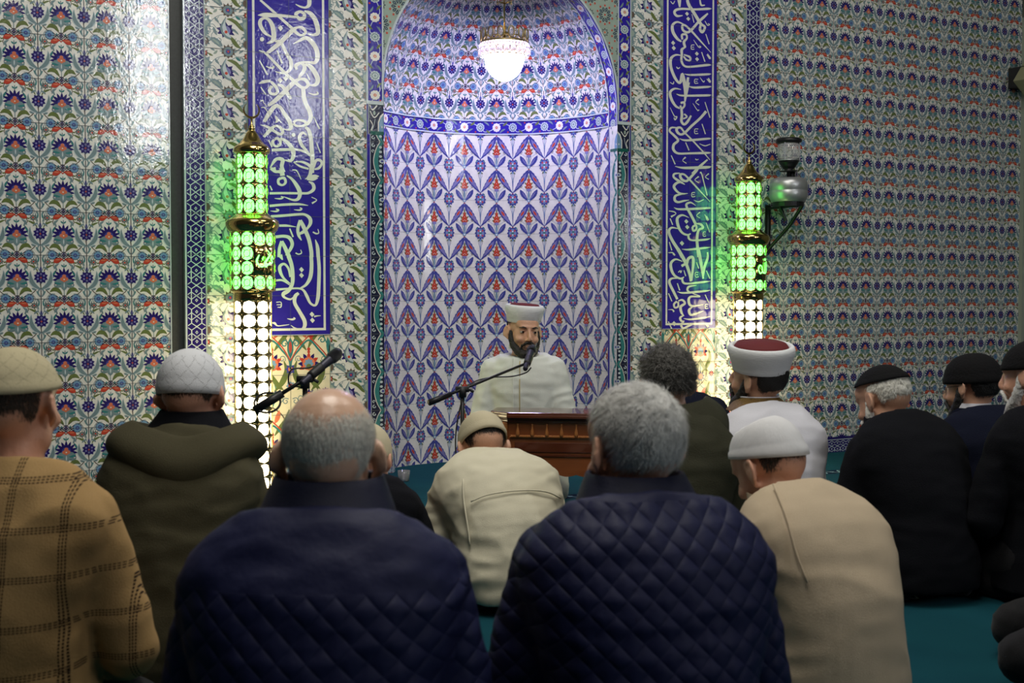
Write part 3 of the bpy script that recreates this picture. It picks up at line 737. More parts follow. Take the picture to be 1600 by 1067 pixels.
RIGHT_INK = [
 (0, """315 0 50|320 85 20
410 0 36|430 60 40|500 170 40|560 270 40|585 295 30|620 325 30|590 382 34|562 350 34|568 300 28
700 103 4|650 105 30|500 112 26|350 105 28|275 120 34|258 155 32|290 190 30|355 185 10
655 160 20|600 210 34|540 265 32|460 355 34|410 385 30|360 360 30|350 310 30|380 300 24|450 360 26|550 470 22|690 625 6
370 290 12|290 262 24|235 300 34|240 380 40|290 460 34|340 495 20
350 470 26|348 415 28|395 412 26|405 455 24|370 500 34|385 565 30
390 560 16|345 590 34|345 650 30|340 720 30|370 780 26|440 795 26|640 775 30|695 773 6
370 650 16|440 680 28|442 720 24|400 712 24|365 670 20
340 660 10|270 655 24|215 700 36|215 800 36|260 920 36|310 985 30|335 960 40|350 880 34|375 980 44|390 1080 40
420 920 30|410 1000 36|400 1080 30
375 880 6|450 892 24|640 885 28|695 880 5
430 1030 14|500 1045 22|640 1035 28|695 1028 5
465 170 8|490 270 12
630 405 10|670 525 14
580 620 12|620 735 14
485 475 6|545 560 12|570 558 14|550 545 10
620 250 8|650 300 12|675 292 12|655 280 8
650 640 8|680 695 28|640 650 5
495 535 10|460 540 10|460 585 10|495 585 10
465 562 9|490 562 9
540 945 10|500 945 10|500 990 10|540 990 10
505 968 9|530 968 9
560 920 6|600 975 12|615 960 10
660 930 14|680 975 26|640 940 6
560 0 20|575 60 24|620 62 12
210 15 8|240 45 12|262 10 8
205 980 8|240 1000 12|250 970 8
280 795 10|300 815 16|325 800 6"""),
 (130, """335 75 8|260 65 24|205 110 34|225 200 36|270 270 30|320 300 20
330 235 28|370 230 28|375 270 26|345 300 26|325 265 26
370 -10 34|385 100 34|380 225 14
425 -10 36|400 120 30|385 220 12
440 40 10|500 50 22|640 45 28|695 42 5
280 130 8|360 148 24|640 145 28|695 140 5
340 300 30|345 380 34|340 450 34|370 490 30|410 460 34|455 385 22
372 365 20|405 400 20|360 425 18
635 335 36|560 420 32|460 510 32|380 590 32|330 610 28|290 580 34|285 540 34|330 530 26|380 590 22|480 690 20|600 820 18|680 915 6
290 530 14|220 530 24|200 570 26|250 620 30|300 680 30|250 730 34|245 790 34|300 835 28|440 835 26|640 830 28|695 828 5
315 660 6|400 680 26|640 662 28|695 658 5
265 990 6|360 1005 24|640 998 28|695 994 5
650 910 20|560 990 34|470 1080 34
620 225 10|680 410 14
585 485 12|625 605 14
390 705 12|430 800 14
218 860 10|265 965 16
205 290 5|255 390 12|285 400 16|265 435 16|250 410 12
475 240 5|525 315 10|548 320 12|530 330 8
555 720 6|620 745 14|685 725 8
545 190 22|510 225 8|550 260 12
390 880 22|355 920 8|400 955 12
505 900 12|520 912 12|545 905 6
540 545 10|500 548 10|500 598 10|540 598 10
505 572 9|530 572 9"""),
 (260, """270 0 8|380 22 22|640 15 24|695 0 5
530 40 30|430 150 32|390 175 30|340 150 34|325 100 32|370 95 24|430 150 24|540 270 20|680 420 6
320 80 12|255 90 26|250 130 28|320 180 30|380 215 8
360 190 10|290 195 30|250 240 34|290 300 28|340 325 24|415 322 6
340 330 16|270 350 30|260 400 34|300 425 28|370 410 24|430 400 6
250 490 6|330 510 26|640 497 28|690 493 5
510 465 5|450 430 22|400 450 30|410 500 30|460 590 34|510 690 34
470 720 26|480 765 26|515 750 26|512 700 26|470 720 26
520 680 16|570 690 30|595 730 30|545 760 30|525 850 36|530 950 36|545 1080 40
430 610 5|350 580 24|290 620 36|305 720 36|350 790 28|410 815 24|450 800 16
420 810 26|430 860 26|480 880 22|620 872 26|685 858 5
300 740 10|220 730 26|190 780 34|230 880 38|300 990 40|350 1080 44
345 985 5|430 990 24|600 972 26|685 962 5
560 80 14|580 90 14|645 345 14
633 670 10|675 785 12
195 900 12|225 1000 14
205 620 14|235 695 14
545 120 20|500 160 8|545 195 12
665 85 18|625 125 8|665 155 12
560 545 18|520 585 8|560 615 10
500 310 10|465 315 10|465 360 10|505 358 10
470 335 9|495 335 9
630 780 10|600 785 10|600 830 10|632 828 10
605 805 9|625 805 9
485 400 5|540 420 14|605 395 8
615 570 6|655 640 30|640 590 6
190 530 10|250 540 16|272 565 10|215 600 26
190 1030 6|240 1030 12|260 1060 20"""),
 (390, """295 -10 44|360 100 44|400 180 40|440 300 36|450 378 24
400 190 30|420 110 36|470 90 36|480 160 36|460 370 22
540 -10 40|570 150 40|600 345 20
650 30 20|650 100 30|610 220 34|595 345 16
340 195 34|395 165 30
350 140 8|270 115 24|215 160 34|220 240 36|260 310 30|330 345 24|370 325 14
345 330 26|360 390 28|420 405 24|600 385 26|685 375 5
300 340 10|220 345 26|195 390 34|240 490 34|290 590 30
285 615 26|250 650 26|262 690 24|300 675 24|300 620 22
300 610 14|350 600 26|380 640 28|330 680 34|340 750 30|370 790 10
370 780 10|325 810 28|340 850 26|375 850 8
370 860 10|335 890 28|360 935 26|420 910 26|500 880 8
290 500 5|370 515 24|600 495 26|685 482 5
520 425 5|430 440 26|410 480 26|440 510 18
470 520 10|560 558 16|450 560 26|425 610 34|460 670 28|600 655 6
470 680 12|430 720 34|450 775 30|520 760 26|600 730 6
365 820 5|450 830 22|600 812 26|685 795 5
518 150 10|545 225 14
368 245 10|390 315 14
290 400 12|318 485 16
185 520 12|225 615 14
635 250 10|678 345 12
620 535 10|662 628 12
183 855 10|222 940 16
615 870 6|655 915 30|640 880 6
540 270 10|505 275 10|508 325 10|545 322 10
512 298 9|535 298 9
655 650 10|622 655 10|625 700 10|660 698 10
628 676 9|650 676 9
300 270 10|325 250 12|330 275 12|345 245 8
180 35 5|230 35 14|250 60 24
180 715 5|230 715 14|250 740 24""")]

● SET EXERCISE
Print the whole listing above once more, word for word, without its pictures.

● ANSWER BELOW
Write part 3 of the bpy script that recreates this picture. It picks up at line 737. More parts follow. Take the picture to be 1600 by 1067 pixels.
RIGHT_INK = [
 (0, """315 0 50|320 85 20
410 0 36|430 60 40|500 170 40|560 270 40|585 295 30|620 325 30|590 382 34|562 350 34|568 300 28
700 103 4|650 105 30|500 112 26|350 105 28|275 120 34|258 155 32|290 190 30|355 185 10
655 160 20|600 210 34|540 265 32|460 355 34|410 385 30|360 360 30|350 310 30|380 300 24|450 360 26|550 470 22|690 625 6
370 290 12|290 262 24|235 300 34|240 380 40|290 460 34|340 495 20
350 470 26|348 415 28|395 412 26|405 455 24|370 500 34|385 565 30
390 560 16|345 590 34|345 650 30|340 720 30|370 780 26|440 795 26|640 775 30|695 773 6
370 650 16|440 680 28|442 720 24|400 712 24|365 670 20
340 660 10|270 655 24|215 700 36|215 800 36|260 920 36|310 985 30|335 960 40|350 880 34|375 980 44|390 1080 40
420 920 30|410 1000 36|400 1080 30
375 880 6|450 892 24|640 885 28|695 880 5
430 1030 14|500 1045 22|640 1035 28|695 1028 5
465 170 8|490 270 12
630 405 10|670 525 14
580 620 12|620 735 14
485 475 6|545 560 12|570 558 14|550 545 10
620 250 8|650 300 12|675 292 12|655 280 8
650 640 8|680 695 28|640 650 5
495 535 10|460 540 10|460 585 10|495 585 10
465 562 9|490 562 9
540 945 10|500 945 10|500 990 10|540 990 10
505 968 9|530 968 9
560 920 6|600 975 12|615 960 10
660 930 14|680 975 26|640 940 6
560 0 20|575 60 24|620 62 12
210 15 8|240 45 12|262 10 8
205 980 8|240 1000 12|250 970 8
280 795 10|300 815 16|325 800 6"""),
 (130, """335 75 8|260 65 24|205 110 34|225 200 36|270 270 30|320 300 20
330 235 28|370 230 28|375 270 26|345 300 26|325 265 26
370 -10 34|385 100 34|380 225 14
425 -10 36|400 120 30|385 220 12
440 40 10|500 50 22|640 45 28|695 42 5
280 130 8|360 148 24|640 145 28|695 140 5
340 300 30|345 380 34|340 450 34|370 490 30|410 460 34|455 385 22
372 365 20|405 400 20|360 425 18
635 335 36|560 420 32|460 510 32|380 590 32|330 610 28|290 580 34|285 540 34|330 530 26|380 590 22|480 690 20|600 820 18|680 915 6
290 530 14|220 530 24|200 570 26|250 620 30|300 680 30|250 730 34|245 790 34|300 835 28|440 835 26|640 830 28|695 828 5
315 660 6|400 680 26|640 662 28|695 658 5
265 990 6|360 1005 24|640 998 28|695 994 5
650 910 20|560 990 34|470 1080 34
620 225 10|680 410 14
585 485 12|625 605 14
390 705 12|430 800 14
218 860 10|265 965 16
205 290 5|255 390 12|285 400 16|265 435 16|250 410 12
475 240 5|525 315 10|548 320 12|530 330 8
555 720 6|620 745 14|685 725 8
545 190 22|510 225 8|550 260 12
390 880 22|355 920 8|400 955 12
505 900 12|520 912 12|545 905 6
540 545 10|500 548 10|500 598 10|540 598 10
505 572 9|530 572 9"""),
 (260, """270 0 8|380 22 22|640 15 24|695 0 5
530 40 30|430 150 32|390 175 30|340 150 34|325 100 32|370 95 24|430 150 24|540 270 20|680 420 6
320 80 12|255 90 26|250 130 28|320 180 30|380 215 8
360 190 10|290 195 30|250 240 34|290 300 28|340 325 24|415 322 6
340 330 16|270 350 30|260 400 34|300 425 28|370 410 24|430 400 6
250 490 6|330 510 26|640 497 28|690 493 5
510 465 5|450 430 22|400 450 30|410 500 30|460 590 34|510 690 34
470 720 26|480 765 26|515 750 26|512 700 26|470 720 26
520 680 16|570 690 30|595 730 30|545 760 30|525 850 36|530 950 36|545 1080 40
430 610 5|350 580 24|290 620 36|305 720 36|350 790 28|410 815 24|450 800 16
420 810 26|430 860 26|480 880 22|620 872 26|685 858 5
300 740 10|220 730 26|190 780 34|230 880 38|300 990 40|350 1080 44
345 985 5|430 990 24|600 972 26|685 962 5
560 80 14|580 90 14|645 345 14
633 670 10|675 785 12
195 900 12|225 1000 14
205 620 14|235 695 14
545 120 20|500 160 8|545 195 12
665 85 18|625 125 8|665 155 12
560 545 18|520 585 8|560 615 10
500 310 10|465 315 10|465 360 10|505 358 10
470 335 9|495 335 9
630 780 10|600 785 10|600 830 10|632 828 10
605 805 9|625 805 9
485 400 5|540 420 14|605 395 8
615 570 6|655 640 30|640 590 6
190 530 10|250 540 16|272 565 10|215 600 26
190 1030 6|240 1030 12|260 1060 20"""),
 (390, """295 -10 44|360 100 44|400 180 40|440 300 36|450 378 24
400 190 30|420 110 36|470 90 36|480 160 36|460 370 22
540 -10 40|570 150 40|600 345 20
650 30 20|650 100 30|610 220 34|595 345 16
340 195 34|395 165 30
350 140 8|270 115 24|215 160 34|220 240 36|260 310 30|330 345 24|370 325 14
345 330 26|360 390 28|420 405 24|600 385 26|685 375 5
300 340 10|220 345 26|195 390 34|240 490 34|290 590 30
285 615 26|250 650 26|262 690 24|300 675 24|300 620 22
300 610 14|350 600 26|380 640 28|330 680 34|340 750 30|370 790 10
370 780 10|325 810 28|340 850 26|375 850 8
370 860 10|335 890 28|360 935 26|420 910 26|500 880 8
290 500 5|370 515 24|600 495 26|685 482 5
520 425 5|430 440 26|410 480 26|440 510 18
470 520 10|560 558 16|450 560 26|425 610 34|460 670 28|600 655 6
470 680 12|430 720 34|450 775 30|520 760 26|600 730 6
365 820 5|450 830 22|600 812 26|685 795 5
518 150 10|545 225 14
368 245 10|390 315 14
290 400 12|318 485 16
185 520 12|225 615 14
635 250 10|678 345 12
620 535 10|662 628 12
183 855 10|222 940 16
615 870 6|655 915 30|640 880 6
540 270 10|505 275 10|508 325 10|545 322 10
512 298 9|535 298 9
655 650 10|622 655 10|625 700 10|660 698 10
628 676 9|650 676 9
300 270 10|325 250 12|330 275 12|345 245 8
180 35 5|230 35 14|250 60 24
180 715 5|230 715 14|250 740 24""")]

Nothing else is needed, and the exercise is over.